(WHAT THE TASK ASKS) From the data that follows, copy every line holding the string "script".

(DATA TO USE)
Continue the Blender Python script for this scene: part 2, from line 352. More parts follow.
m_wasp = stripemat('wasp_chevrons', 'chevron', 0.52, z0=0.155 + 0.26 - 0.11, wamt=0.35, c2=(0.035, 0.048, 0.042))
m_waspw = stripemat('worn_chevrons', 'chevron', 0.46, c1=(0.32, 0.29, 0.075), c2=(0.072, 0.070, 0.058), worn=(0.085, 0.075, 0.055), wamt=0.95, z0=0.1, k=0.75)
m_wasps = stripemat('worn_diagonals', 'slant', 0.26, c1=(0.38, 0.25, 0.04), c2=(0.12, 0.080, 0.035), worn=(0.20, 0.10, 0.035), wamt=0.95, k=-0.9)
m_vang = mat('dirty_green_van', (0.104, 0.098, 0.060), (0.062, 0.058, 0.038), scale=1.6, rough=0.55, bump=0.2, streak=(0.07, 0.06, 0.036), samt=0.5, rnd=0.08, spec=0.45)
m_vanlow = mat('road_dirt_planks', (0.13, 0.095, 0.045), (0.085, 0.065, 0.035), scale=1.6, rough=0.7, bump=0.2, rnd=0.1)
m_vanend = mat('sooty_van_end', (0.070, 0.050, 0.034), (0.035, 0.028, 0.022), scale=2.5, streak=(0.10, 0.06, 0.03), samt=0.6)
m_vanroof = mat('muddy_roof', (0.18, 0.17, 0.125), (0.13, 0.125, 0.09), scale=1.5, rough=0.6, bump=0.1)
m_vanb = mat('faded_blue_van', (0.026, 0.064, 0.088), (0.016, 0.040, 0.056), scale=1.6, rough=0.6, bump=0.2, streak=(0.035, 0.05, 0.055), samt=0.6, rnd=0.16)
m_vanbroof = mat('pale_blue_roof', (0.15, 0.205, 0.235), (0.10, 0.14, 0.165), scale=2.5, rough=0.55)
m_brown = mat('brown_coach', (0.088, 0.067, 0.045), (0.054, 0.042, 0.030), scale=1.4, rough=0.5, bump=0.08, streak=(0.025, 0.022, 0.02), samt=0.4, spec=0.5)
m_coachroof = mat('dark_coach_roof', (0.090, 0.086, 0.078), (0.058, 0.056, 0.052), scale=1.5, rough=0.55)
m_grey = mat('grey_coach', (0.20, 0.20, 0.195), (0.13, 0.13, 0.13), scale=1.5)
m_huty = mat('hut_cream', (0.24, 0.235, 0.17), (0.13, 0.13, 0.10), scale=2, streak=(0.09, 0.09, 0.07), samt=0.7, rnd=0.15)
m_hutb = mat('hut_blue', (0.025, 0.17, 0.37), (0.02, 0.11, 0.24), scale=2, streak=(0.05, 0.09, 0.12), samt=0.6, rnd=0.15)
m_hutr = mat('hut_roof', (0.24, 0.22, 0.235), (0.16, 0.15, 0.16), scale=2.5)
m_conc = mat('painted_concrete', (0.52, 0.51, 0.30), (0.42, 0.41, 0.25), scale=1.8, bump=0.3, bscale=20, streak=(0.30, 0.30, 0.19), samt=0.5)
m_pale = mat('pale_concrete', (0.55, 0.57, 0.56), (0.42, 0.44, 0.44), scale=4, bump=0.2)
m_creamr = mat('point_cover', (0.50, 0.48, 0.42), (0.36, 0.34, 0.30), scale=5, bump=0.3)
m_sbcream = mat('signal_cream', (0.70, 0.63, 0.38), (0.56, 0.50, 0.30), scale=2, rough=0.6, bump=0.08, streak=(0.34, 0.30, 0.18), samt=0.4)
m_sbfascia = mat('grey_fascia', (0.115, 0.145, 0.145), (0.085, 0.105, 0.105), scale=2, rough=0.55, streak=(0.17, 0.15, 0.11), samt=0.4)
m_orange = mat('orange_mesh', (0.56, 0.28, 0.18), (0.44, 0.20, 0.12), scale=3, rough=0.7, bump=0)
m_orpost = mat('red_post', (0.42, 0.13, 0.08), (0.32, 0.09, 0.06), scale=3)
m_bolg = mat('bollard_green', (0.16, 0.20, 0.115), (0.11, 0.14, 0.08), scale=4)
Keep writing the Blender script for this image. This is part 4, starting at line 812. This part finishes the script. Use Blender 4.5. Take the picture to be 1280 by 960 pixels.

(ANSWER TO THE PROBLEM)
Continue the Blender Python script for this scene: part 2, from line 352. More parts follow.
Keep writing the Blender script for this image. This is part 4, starting at line 812. This part finishes the script. Use Blender 4.5. Take the picture to be 1280 by 960 pixels.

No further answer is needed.